Dn Jackson Supporting Member of TMP03 Aug 2020 9:58 p.m. PST

It appears the author doesn't know the difference between Cold War and Hot War. Basically propaganda.

Personal logo Legion 4 Supporting Member of TMP04 Aug 2020 7:14 a.m. PST

Sounds about right … Short answer – In a hot war … a whole lot of people die.

Tango0104 Aug 2020 12:09 p.m. PST

Glup!…

Amicalement
Armand

ReallySameSeneffeAsBefore04 Aug 2020 12:26 p.m. PST

I think this crew is pretty upfront about its absolute pacifist/isolationist stance- so definitely a polemic rather than an objective analysis.

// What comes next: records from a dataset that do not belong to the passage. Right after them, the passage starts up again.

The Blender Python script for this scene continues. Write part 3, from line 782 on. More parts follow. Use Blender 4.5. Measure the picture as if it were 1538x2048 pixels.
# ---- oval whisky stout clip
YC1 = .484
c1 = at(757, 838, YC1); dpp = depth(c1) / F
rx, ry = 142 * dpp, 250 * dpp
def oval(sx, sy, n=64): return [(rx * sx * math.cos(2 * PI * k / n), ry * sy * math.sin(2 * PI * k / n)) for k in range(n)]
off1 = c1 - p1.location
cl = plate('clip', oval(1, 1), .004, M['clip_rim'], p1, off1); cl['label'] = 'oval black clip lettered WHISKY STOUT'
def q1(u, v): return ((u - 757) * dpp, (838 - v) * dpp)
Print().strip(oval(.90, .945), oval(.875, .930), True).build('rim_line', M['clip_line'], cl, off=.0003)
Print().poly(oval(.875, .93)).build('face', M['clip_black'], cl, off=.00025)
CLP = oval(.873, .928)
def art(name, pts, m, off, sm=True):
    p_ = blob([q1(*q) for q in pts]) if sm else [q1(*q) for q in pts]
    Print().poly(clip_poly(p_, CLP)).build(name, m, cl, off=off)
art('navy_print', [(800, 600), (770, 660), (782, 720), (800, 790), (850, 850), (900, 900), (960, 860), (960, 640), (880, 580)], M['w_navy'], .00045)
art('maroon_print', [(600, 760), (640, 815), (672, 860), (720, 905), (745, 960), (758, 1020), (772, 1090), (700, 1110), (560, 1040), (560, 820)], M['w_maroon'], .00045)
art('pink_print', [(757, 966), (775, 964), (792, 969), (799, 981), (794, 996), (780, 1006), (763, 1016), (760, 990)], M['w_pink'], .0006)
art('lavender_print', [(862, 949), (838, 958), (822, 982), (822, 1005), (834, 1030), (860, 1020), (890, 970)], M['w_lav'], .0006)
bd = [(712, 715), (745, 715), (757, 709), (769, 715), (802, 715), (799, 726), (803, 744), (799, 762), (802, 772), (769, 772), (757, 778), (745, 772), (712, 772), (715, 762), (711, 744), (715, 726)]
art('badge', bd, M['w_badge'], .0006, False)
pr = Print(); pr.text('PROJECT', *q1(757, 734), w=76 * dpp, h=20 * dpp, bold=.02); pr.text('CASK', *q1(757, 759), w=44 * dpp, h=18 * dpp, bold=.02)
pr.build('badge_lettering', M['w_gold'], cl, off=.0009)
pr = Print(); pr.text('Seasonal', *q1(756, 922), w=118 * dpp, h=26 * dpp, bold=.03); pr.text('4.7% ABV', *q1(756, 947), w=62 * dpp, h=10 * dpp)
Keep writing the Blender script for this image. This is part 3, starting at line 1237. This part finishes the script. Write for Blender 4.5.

I expect it will be widely quoted by the Chinese state media though.

15mm and 28mm Fanatik04 Aug 2020 7:09 p.m. PST

The author isn't wrong. A cold war can include wars by proxy that are hot. Both the Korean and Vietnam wars were hot wars ("police actions" my arse) within the context of the cold war between capitalism and communism.

Personal logo Legion 4 Supporting Member of TMP05 Aug 2020 9:02 a.m. PST

Yes both of those wars were by proxy. You could even look at Afghanistan with the US[and Saudis] supporting the Muj vs. the USSR. And now with Putin/Russia supporting the Taliban vs. the West, e.g. – the US, UK, etc.

Or before that the USSR's/Russia's support of many of the Arab Forces in the Mid East & North Africa. Vs. Israel being supported by the US and a few European nations at times. Primarily with arms of all types & sizes.